**DATA LINES**
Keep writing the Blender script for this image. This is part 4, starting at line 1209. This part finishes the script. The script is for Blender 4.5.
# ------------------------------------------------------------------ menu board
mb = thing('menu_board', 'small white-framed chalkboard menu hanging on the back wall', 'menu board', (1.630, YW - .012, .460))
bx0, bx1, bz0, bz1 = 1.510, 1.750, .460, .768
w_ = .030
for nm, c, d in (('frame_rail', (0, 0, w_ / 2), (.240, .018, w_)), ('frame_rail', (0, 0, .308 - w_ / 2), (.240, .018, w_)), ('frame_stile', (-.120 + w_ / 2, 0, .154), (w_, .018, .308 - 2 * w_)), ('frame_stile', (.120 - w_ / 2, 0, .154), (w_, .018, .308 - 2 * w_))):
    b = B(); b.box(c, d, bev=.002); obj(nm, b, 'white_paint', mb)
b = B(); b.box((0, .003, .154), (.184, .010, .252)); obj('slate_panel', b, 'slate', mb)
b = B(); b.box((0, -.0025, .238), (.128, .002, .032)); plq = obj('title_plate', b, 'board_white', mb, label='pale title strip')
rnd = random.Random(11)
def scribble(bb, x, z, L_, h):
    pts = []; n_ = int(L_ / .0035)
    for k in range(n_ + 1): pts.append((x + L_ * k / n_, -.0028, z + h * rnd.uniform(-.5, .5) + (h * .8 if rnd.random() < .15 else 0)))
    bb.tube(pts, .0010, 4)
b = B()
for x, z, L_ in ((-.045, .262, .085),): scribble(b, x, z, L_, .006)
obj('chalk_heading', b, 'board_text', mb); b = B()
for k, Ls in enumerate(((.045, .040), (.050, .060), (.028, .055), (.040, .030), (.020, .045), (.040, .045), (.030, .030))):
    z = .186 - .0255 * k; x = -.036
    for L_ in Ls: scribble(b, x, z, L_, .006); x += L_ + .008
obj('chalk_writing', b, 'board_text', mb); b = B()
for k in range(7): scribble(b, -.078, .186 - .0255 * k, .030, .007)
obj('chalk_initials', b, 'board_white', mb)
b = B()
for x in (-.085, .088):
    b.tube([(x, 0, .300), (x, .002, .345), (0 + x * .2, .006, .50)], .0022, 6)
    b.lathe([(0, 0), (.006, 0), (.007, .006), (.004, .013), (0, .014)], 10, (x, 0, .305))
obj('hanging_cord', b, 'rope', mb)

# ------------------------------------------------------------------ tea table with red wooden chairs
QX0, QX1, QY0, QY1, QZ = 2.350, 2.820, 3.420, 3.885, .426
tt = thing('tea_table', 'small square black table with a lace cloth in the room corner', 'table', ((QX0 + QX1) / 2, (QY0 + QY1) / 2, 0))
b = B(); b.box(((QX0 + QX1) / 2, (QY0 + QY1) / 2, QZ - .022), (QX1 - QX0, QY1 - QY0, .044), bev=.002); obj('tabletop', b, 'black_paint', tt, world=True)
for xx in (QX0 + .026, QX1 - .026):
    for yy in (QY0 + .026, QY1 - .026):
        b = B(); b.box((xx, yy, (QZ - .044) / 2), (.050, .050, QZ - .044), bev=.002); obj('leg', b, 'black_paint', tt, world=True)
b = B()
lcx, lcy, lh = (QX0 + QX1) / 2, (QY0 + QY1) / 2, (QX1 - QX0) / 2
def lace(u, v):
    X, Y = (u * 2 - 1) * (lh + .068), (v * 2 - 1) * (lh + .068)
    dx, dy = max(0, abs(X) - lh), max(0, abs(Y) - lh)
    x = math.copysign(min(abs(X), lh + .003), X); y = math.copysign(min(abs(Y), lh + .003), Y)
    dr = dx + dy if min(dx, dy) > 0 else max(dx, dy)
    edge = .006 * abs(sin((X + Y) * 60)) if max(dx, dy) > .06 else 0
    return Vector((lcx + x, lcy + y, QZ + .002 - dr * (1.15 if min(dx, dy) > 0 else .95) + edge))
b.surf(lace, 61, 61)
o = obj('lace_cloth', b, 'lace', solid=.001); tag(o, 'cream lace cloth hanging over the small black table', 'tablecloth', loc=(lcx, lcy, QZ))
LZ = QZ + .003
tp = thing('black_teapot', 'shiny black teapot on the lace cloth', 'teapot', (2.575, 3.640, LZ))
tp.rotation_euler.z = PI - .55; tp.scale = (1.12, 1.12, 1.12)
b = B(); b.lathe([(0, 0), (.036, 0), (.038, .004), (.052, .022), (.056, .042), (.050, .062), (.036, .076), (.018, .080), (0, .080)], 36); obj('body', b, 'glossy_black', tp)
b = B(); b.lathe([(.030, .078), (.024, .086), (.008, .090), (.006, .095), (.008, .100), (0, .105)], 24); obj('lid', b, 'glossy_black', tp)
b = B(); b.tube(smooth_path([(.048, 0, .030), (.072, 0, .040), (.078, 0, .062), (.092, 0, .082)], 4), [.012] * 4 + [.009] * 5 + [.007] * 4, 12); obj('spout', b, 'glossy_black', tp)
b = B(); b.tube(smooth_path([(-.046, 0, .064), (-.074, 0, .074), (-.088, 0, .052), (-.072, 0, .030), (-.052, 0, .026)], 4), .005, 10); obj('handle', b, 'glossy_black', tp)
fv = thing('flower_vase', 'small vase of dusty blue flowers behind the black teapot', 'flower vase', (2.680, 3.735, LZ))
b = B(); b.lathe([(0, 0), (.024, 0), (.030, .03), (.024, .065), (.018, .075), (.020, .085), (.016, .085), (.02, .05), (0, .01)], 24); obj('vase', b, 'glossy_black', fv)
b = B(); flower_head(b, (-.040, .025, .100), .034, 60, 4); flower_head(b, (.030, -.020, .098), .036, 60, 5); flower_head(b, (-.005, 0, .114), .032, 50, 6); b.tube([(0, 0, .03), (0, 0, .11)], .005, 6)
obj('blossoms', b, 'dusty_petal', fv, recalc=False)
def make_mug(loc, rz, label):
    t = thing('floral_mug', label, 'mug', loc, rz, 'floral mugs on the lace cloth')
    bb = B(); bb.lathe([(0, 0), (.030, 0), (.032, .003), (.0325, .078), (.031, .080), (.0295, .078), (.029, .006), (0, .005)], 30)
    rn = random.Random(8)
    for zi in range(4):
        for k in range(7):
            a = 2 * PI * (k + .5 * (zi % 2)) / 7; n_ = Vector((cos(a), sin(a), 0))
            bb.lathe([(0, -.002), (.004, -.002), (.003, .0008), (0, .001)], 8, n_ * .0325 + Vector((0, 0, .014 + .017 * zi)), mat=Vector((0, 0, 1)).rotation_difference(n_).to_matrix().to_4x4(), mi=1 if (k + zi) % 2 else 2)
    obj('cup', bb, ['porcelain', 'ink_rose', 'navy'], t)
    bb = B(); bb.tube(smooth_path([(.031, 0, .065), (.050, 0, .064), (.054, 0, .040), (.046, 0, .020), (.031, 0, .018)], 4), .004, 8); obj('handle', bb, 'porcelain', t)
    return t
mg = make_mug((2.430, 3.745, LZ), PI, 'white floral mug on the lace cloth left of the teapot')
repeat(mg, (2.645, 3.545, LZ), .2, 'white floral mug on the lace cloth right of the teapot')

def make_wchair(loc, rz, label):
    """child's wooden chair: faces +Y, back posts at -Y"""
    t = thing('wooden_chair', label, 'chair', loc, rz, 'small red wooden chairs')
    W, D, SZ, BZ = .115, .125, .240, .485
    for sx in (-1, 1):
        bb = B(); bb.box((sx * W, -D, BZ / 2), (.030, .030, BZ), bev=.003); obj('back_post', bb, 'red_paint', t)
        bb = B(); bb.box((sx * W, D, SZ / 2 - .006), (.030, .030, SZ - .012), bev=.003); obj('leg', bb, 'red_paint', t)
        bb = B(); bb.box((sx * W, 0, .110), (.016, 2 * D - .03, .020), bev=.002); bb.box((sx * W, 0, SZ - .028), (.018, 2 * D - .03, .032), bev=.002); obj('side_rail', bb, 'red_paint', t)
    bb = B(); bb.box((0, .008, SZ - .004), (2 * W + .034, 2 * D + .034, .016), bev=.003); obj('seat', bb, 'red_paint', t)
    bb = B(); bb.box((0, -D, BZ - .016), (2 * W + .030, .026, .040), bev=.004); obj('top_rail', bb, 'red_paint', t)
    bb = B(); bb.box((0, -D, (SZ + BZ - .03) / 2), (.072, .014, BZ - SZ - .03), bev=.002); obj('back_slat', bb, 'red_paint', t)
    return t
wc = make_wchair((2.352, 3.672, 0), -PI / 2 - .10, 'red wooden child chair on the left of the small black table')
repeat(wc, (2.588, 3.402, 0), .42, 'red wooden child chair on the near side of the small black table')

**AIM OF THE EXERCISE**
Take the lines above from the first through the one containing "obj('hanging_cord', b, 'rope', mb)" and reproduce them exactly; include nothing else.

**EXERCISE OUTPUT**
Keep writing the Blender script for this image. This is part 4, starting at line 1209. This part finishes the script. The script is for Blender 4.5.
# ------------------------------------------------------------------ menu board
mb = thing('menu_board', 'small white-framed chalkboard menu hanging on the back wall', 'menu board', (1.630, YW - .012, .460))
bx0, bx1, bz0, bz1 = 1.510, 1.750, .460, .768
w_ = .030
for nm, c, d in (('frame_rail', (0, 0, w_ / 2), (.240, .018, w_)), ('frame_rail', (0, 0, .308 - w_ / 2), (.240, .018, w_)), ('frame_stile', (-.120 + w_ / 2, 0, .154), (w_, .018, .308 - 2 * w_)), ('frame_stile', (.120 - w_ / 2, 0, .154), (w_, .018, .308 - 2 * w_))):
    b = B(); b.box(c, d, bev=.002); obj(nm, b, 'white_paint', mb)
b = B(); b.box((0, .003, .154), (.184, .010, .252)); obj('slate_panel', b, 'slate', mb)
b = B(); b.box((0, -.0025, .238), (.128, .002, .032)); plq = obj('title_plate', b, 'board_white', mb, label='pale title strip')
rnd = random.Random(11)
def scribble(bb, x, z, L_, h):
    pts = []; n_ = int(L_ / .0035)
    for k in range(n_ + 1): pts.append((x + L_ * k / n_, -.0028, z + h * rnd.uniform(-.5, .5) + (h * .8 if rnd.random() < .15 else 0)))
    bb.tube(pts, .0010, 4)
b = B()
for x, z, L_ in ((-.045, .262, .085),): scribble(b, x, z, L_, .006)
obj('chalk_heading', b, 'board_text', mb); b = B()
for k, Ls in enumerate(((.045, .040), (.050, .060), (.028, .055), (.040, .030), (.020, .045), (.040, .045), (.030, .030))):
    z = .186 - .0255 * k; x = -.036
    for L_ in Ls: scribble(b, x, z, L_, .006); x += L_ + .008
obj('chalk_writing', b, 'board_text', mb); b = B()
for k in range(7): scribble(b, -.078, .186 - .0255 * k, .030, .007)
obj('chalk_initials', b, 'board_white', mb)
b = B()
for x in (-.085, .088):
    b.tube([(x, 0, .300), (x, .002, .345), (0 + x * .2, .006, .50)], .0022, 6)
    b.lathe([(0, 0), (.006, 0), (.007, .006), (.004, .013), (0, .014)], 10, (x, 0, .305))
obj('hanging_cord', b, 'rope', mb)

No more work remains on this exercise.